I first read his works in June 1942
I met him in June 1960
I last saw him in June 1966
I was going to see him again in 1967 June
But the Glass of Water in the Storm (1713)
of 4-2 rue Fontaine kept an almost forgotten rendezvous with Nadja in the Magnetic Fields…
As soon as he arrived in Paris Ted Joans also contacted William Burroughs and Allen Ginsberg, exiled at the famous Beat Hotel, at 9, rue Gît-le- Cœur, a hotel managed by Madame Rachou, here there was an intense activity cultural, that France Culture (a public broadcasting company) endeavored to revive:
http://www.franceculture.fr/emission-l-heure-du-documentaire-docu-fiction-beat-hotel-rediffusion-de-l-emission-du-8-avril-2010-2
Here’s an extract of David Brun-Lambert and Guillaume Baldy’s Beat Hôtel (a documentary-fiction programmed 8th April 2010, 55mn)
On the 15th of October 1957, Allen Ginsberg and Peter Orlovsky turned up at the reception of a nameless hotel, 9 rue Gît-le-Coeur, close to the Latin Quarter, they were greeted by Madame Rachou, widowed, she’d lost her husband in a car accident a year earlier, she managed a shabby establishment, known to be infested by rodents. Several months earlier she had welcomed an author Chester Himes, who was in disagreement with the racism in America.

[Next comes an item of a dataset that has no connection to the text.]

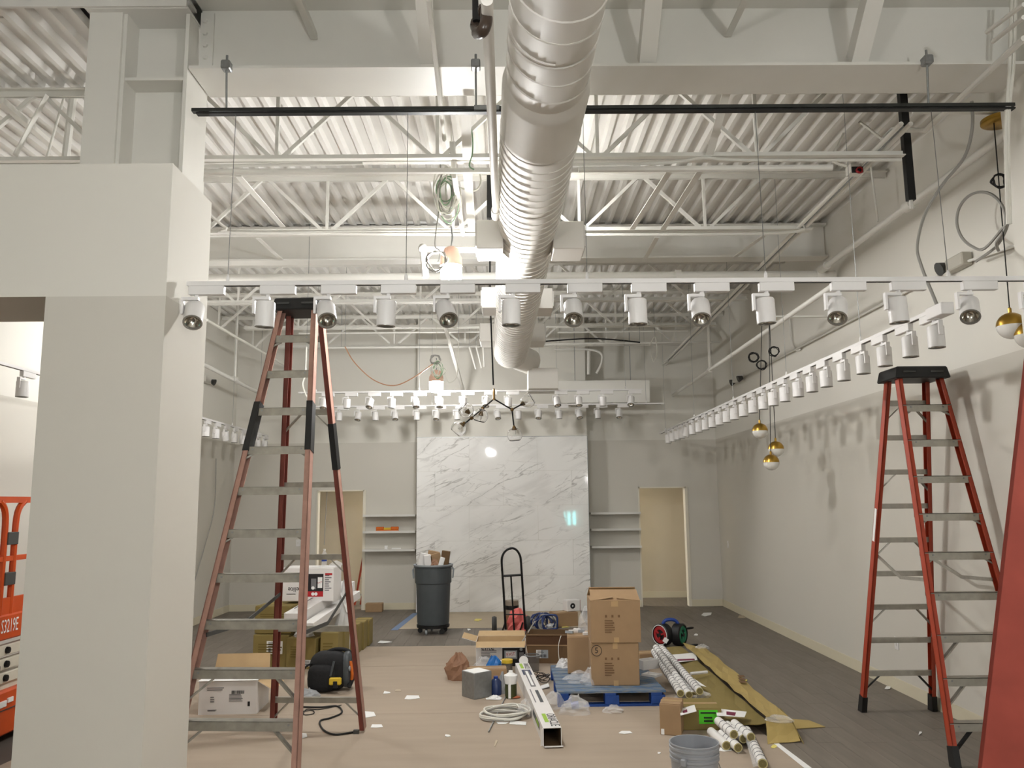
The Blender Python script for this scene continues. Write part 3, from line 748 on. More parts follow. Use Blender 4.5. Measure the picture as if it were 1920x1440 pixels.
def head(p, rz, tilt, lab, group):
    """tilt: (rotation about x, about y) of the lamp body in degrees"""
    global head_used
    o = copy_tree(HEAD) if head_used else HEAD
    head_used = True
    o.location = V(p); o.rotation_euler = (0, 0, math.radians(rz)); tag(o, lab, 'track light', group)
    for c in o.children:
        if c.name.startswith('lamp_body'): c.rotation_euler = (math.radians(tilt[0]), math.radians(tilt[1]), 0)
def track(a, b, lab, cables=(), wd=0.036, hook=None):
    a, b = V(a), V(b)
    o = thing('lighting_track', lab, 'lighting track', (a + b) / 2)
    d = (b - a).normalized()
    M().bar(a + V((0, 0, 0.012)), b + V((0, 0, 0.012)), wd, 0.024, TRKW).build('rail', o)
    M().bar(a + V((0, 0, -0.001)) + d * 0.05, b + V((0, 0, -0.001)) - d * 0.05, 0.012, 0.003, DARKG).build('slot', o)
    for t in cables:
        q = a.lerp(b, t)
        M().tube([q + V((0, 0, 0.02)), V((q.x * 1.155, hook[0], hook[1]) if hook else (q.x, q.y, ZD))], 0.0022, GALV, 5).build('suspension_cable', o)
        M().lathe([(0.009, 0.02), (0.009, 0.05), (0.003, 0.065)], TRKW, q, 8).build('cable_gripper', o)
    return o
# near cross track
NY = 4.28
na, nb = PY(352, 537, NY), PY(1990, 526.5, NY); nz = (na.z + nb.z) / 2
track(na, nb, 'white lighting track crossing the picture nearest the camera', (0.045, 0.248, 0.455, 0.66, 0.87), hook=(4.97, s0.z - 0.03))
nx = [358, 491, 605, 717, 828, 950, 1066, 1186, 1304, 1425, 1560, 1672, 1806, 1925]
tl = [(-38, -12), (4, 3), (-42, -18), (3, 2), (-40, -20), (0, 0), (-40, 3), (0, 0), (-36, 8), (0, -2), (-34, 22), (0, -3), (-36, 24), (-10, 0)]
for i, px in enumerate(nx):
    p = PY(px + 8, 540, NY); t = (p.x - na.x) / (nb.x - na.x)
    head((p.x, NY, na.z + (nb.z - na.z) * t), 0, tl[i], 'white track head on the nearest cross track, %s from the left' % ORD[i], 'track heads on the nearest cross track')
# right wall track
ra, rb = V((2.74, 4.98, TZ)), V((2.74, 14.25, TZ - 0.02))
o = track(ra, rb, 'long white lighting track running along the right wall', (0.12, 0.3, 0.5, 0.72, 0.95))
M().box((2.70, 4.86, TZ - 0.045), (2.78, 5.05, TZ + 0.03), TRKW).build('feed_box', o, bevel=0.004)
hx = [1750, 1700, 1651, 1610, 1573, 1540, 1513, 1487, 1462, 1440, 1421, 1402, 1384, 1367, 1353, 1339, 1326, 1313, 1301, 1289, 1278, 1269, 1261, 1252, 1244]
for i, px in enumerate(hx):
    p = PX(px, 640, 2.72)
    head((2.74, min(p.y, 14.2), TZ), 90, (0, 0) if i != 20 else (14, -10), 'white track head on the right wall track, %s from the camera' % ORD[i], 'track heads on the right wall track')
# left wall track
la, lb = V((-4.18, 5.2, TZ)), V((-4.18, 14.2, TZ))
track(la, lb, 'long white lighting track running along the left wall', (0.3, 0.66, 0.8, 0.95))
ys = [6.45, 6.98]
y = 11.15; 
for px in (385, 402, 421, 439, 456, 470, 484, 497, 509, 519): ys.append(max(PX(px, 815, -4.18).y, 0) if False else None)
ys = [6.45, 6.98]
for px in (383, 402, 420, 437, 453, 467, 481, 494, 506, 517):
    ys.append(PX(px, 815, -4.2).y)
for i, y in enumerate(ys):
    head((-4.18, min(y, 14.1), TZ), 90, (0, 0) if i % 4 else (0, -16), ('white track head on the left wall track, %s, seen through the opening under the header' % ('nearer' if i == 0 else 'farther')) if i < 2 else 'white track head on the left wall track, %s from the boxed column' % ORD[i - 2], 'track heads on the left wall track')
# two cross tracks at the back
def back_track(Y, xs, y_px, x_px, lab, grp, labh, tilts):
    a, b = PY(x_px[0], y_px, Y), PY(x_px[1], y_px - 4, Y); TZ = b.z = a.z = (a.z + b.z) / 2
    track(a, b, lab, (0.05, 0.35, 0.7, 0.95))
    for i, px in enumerate(xs):
        p = PY(px + 4, y_px, Y)
        head((p.x, Y, TZ), 0, tilts[i % len(tilts)], labh % ORD[i], grp)
TB = [(-20, 0), (0, 0), (-28, 8), (0, 3), (-24, -8)]
back_track(11.95, [603, 647, 690, 731, 775.6, 820.7, 865.5, 908, 949.6, 1040, 1081, 1126, 1178.5], 737, (560, 1205), 'white lighting track crossing the back, higher of two', 'track heads on the higher back track', 'white track head on the higher back cross track, %s from the left', TB)
back_track(13.5, [632, 668, 700, 737, 777.7, 814.7, 853, 929, 968, 1006, 1044, 1081.6, 1117, 1157], 763, (575, 1245), 'white lighting track crossing the back, lower of two', 'track heads on the lower back track', 'white track head on the lower back cross track, %s from the left', [(0, 0), (-22, 6), (0, -3), (-26, -6)])

# ------------------------------------------------------------------ pendants
def canopy(c, r, lab):
    o = thing('pendant_canopy', lab, 'canopy', c)
    M().lathe([(0.001, -0.02), (r * 0.9, -0.02), (r, -0.012), (r, 0.012), (0.001, 0.012)], GOLD, c, 24).build('plate', o, smooth=True)
    return o
def coil(c, r, n, m, wr, nx_=1, seed=1, flat=0.5):
    rn = random.Random(seed); pts = []
    for k in range(n * 8):
        a = 2 * PI * k / 8; rr = r * (0.75 + 0.35 * rn.random())
        pts.append(V(c) + V((rr * math.cos(a), flat * r * (rn.random() - 0.5), rr * math.sin(a) * (0.8 + 0.2 * rn.random()))))
    return M().tube(spline(pts, 3), wr, m, 5)
def pendant(c, r, top, ck, lab, grp, seed):
    o = thing('pendant_globe', lab, 'pendant light', c, grp)
    M().sphere(c, r, GOLD, 24, 8, 0.0, 0.5).build('brass_dome', o, smooth=True)
    M().sphere(c, r * 0.985, MILK, 24, 8, 0.5, 1.0).build('glass_bowl', o, smooth=True)
    M().lathe([(0.012, r), (0.012, r + 0.03), (0.004, r + 0.04)], GOLD, c, 10).build('cap', o)
    t = V((c[0], c[1], top)) if not isinstance(top, V) else top
    M().tube([V(c) + V((0, 0, r + 0.03)), t], 0.004, CORD, 6).build('cord', o)
    if ck: coil(ck, 0.06, 6, CORD, 0.004, seed=seed).build('cord_coil', o)
PYm = 9.0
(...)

William Burroughs newly arrived from Tangiers (he was still marked by his use of heroin) took up residence in room 23 on the 16th January, it was here that he finished The Naked Lunch ; at the same time Gregory Corso was writing The Bomb, and Ted Joans was elaborating the fresco The Chick Who feels off a Rhino. As mentioned earlier not only was the hotel a place of important artistic agitation, but also of (distinct or specific) morals, Madame Rachou saw on a daily basis her ragged lodgers write a stage of one of the most feverish artistic adventures of the XXth century.
Ted Joans’ fresco disappeared when the hotel was renovated following Mme Rachou’s retirement in 1963. It was not until 2010 that the following plaque was affixed on the wall, it has since become a luxury hotel, Ted Joans name is absent.